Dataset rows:
·····

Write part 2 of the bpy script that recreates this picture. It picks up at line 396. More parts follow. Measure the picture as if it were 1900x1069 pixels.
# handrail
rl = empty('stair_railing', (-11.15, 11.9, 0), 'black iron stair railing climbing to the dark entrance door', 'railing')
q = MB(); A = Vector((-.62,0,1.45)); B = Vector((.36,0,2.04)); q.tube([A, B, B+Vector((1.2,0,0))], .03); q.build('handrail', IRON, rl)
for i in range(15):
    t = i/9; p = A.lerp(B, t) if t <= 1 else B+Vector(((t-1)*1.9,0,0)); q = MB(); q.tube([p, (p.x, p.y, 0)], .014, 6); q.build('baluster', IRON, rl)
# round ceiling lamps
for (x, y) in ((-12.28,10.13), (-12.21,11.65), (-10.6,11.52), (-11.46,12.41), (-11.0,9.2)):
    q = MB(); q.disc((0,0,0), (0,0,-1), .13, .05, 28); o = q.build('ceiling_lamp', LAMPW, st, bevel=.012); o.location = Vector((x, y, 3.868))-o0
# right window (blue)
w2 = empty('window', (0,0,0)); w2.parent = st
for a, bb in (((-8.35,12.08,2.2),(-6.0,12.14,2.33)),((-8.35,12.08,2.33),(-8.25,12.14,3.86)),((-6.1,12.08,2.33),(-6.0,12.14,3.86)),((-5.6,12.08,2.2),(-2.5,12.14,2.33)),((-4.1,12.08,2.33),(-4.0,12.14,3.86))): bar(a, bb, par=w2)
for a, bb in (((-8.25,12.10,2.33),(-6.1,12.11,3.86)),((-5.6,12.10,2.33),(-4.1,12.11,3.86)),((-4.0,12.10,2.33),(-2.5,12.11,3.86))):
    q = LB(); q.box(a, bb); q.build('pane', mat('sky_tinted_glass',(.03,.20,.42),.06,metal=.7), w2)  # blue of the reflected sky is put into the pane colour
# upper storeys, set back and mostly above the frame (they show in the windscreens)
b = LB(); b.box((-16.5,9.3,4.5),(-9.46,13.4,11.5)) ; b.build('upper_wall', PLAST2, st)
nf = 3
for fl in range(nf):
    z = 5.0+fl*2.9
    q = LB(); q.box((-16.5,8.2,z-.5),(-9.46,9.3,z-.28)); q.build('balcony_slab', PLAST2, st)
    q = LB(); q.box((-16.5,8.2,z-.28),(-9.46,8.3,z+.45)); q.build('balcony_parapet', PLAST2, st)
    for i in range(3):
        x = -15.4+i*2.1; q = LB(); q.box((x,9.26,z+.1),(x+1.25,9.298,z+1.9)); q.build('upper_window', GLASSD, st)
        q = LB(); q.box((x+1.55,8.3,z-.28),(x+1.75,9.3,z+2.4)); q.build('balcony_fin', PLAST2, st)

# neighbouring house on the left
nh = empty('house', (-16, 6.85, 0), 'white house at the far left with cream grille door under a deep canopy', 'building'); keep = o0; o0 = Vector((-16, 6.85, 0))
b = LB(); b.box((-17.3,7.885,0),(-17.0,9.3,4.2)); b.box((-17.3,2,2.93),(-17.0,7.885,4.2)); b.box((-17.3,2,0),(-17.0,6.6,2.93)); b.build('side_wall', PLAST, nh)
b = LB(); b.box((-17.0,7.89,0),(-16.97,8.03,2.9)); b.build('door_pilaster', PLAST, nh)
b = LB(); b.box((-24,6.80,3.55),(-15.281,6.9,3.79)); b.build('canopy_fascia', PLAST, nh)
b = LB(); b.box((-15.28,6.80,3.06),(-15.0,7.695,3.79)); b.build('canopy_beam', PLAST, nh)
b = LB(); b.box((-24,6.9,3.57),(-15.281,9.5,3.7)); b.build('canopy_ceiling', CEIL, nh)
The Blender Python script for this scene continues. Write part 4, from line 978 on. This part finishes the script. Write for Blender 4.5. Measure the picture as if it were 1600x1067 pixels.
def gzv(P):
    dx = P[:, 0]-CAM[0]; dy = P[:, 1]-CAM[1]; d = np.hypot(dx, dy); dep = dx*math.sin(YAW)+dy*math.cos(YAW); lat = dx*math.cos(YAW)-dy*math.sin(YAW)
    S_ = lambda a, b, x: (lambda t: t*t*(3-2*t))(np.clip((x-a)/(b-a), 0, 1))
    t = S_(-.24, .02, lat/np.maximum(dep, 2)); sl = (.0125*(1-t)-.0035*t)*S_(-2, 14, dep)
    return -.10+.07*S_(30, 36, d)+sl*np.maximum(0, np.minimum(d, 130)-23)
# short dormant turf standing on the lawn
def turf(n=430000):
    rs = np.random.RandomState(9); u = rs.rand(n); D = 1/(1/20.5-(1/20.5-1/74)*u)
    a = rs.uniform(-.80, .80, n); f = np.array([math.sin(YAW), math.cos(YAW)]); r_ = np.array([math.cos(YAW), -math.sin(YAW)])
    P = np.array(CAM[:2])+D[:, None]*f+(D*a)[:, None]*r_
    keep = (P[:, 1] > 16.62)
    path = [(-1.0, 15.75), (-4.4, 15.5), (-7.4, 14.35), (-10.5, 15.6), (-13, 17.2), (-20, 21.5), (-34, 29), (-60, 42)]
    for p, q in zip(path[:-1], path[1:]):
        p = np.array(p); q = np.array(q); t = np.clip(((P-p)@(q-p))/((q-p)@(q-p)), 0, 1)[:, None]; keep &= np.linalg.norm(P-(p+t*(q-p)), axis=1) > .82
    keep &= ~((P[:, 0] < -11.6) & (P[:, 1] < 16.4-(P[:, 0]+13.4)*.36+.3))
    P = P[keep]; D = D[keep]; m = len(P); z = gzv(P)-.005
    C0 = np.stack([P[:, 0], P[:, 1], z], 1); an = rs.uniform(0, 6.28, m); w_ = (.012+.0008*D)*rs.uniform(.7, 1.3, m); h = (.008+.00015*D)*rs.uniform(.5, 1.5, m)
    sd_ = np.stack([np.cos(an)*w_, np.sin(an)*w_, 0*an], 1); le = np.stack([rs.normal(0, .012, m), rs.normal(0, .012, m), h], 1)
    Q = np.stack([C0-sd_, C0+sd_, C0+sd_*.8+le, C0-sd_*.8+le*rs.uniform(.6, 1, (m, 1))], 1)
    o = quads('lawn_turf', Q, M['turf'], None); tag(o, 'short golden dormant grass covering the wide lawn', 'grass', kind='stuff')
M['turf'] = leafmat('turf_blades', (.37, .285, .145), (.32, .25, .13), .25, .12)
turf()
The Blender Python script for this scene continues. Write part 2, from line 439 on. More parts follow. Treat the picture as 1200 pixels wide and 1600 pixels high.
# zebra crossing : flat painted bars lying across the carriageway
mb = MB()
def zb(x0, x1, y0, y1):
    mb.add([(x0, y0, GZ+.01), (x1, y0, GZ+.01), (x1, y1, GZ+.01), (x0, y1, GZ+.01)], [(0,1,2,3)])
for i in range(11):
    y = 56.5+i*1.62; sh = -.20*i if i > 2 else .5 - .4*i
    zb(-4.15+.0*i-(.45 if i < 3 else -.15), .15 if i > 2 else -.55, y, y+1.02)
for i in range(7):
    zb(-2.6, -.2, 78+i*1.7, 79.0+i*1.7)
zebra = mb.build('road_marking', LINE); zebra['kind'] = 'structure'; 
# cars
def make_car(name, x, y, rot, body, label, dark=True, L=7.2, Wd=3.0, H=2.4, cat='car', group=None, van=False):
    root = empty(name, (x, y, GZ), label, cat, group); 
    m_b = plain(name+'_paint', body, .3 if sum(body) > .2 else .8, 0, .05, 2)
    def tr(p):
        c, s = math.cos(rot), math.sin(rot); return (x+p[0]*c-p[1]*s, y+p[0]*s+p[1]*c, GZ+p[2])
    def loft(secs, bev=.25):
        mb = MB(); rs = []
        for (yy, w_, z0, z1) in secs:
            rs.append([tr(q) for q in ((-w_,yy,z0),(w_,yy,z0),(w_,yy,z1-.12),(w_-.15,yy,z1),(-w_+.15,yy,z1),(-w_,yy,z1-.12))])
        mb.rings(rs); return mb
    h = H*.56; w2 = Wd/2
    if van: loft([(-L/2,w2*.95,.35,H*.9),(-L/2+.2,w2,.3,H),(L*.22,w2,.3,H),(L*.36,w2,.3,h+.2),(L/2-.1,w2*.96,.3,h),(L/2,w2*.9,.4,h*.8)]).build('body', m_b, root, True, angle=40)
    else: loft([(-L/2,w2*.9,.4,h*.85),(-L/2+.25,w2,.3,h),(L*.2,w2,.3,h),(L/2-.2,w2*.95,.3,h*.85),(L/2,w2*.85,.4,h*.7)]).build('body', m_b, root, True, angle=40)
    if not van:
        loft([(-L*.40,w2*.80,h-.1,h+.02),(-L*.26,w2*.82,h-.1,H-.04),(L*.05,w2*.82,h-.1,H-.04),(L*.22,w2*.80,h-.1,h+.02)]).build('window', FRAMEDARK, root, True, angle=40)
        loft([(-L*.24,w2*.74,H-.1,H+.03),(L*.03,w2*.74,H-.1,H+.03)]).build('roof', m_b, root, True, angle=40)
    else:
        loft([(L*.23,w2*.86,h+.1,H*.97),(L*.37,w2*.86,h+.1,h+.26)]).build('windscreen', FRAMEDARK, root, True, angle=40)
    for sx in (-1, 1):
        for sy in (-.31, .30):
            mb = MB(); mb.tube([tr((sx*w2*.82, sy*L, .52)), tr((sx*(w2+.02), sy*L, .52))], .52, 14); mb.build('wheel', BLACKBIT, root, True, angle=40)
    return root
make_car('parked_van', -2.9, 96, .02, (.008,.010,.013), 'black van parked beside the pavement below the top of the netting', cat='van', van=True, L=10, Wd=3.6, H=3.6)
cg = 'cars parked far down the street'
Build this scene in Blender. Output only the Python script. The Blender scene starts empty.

·····

Aim: Write out every line of the listing that holds the word "from".

Final result:
The Blender Python script for this scene continues. Write part 4, from line 978 on. This part finishes the script. Write for Blender 4.5. Measure the picture as if it were 1600x1067 pixels.
The Blender Python script for this scene continues. Write part 2, from line 439 on. More parts follow. Treat the picture as 1200 pixels wide and 1600 pixels high.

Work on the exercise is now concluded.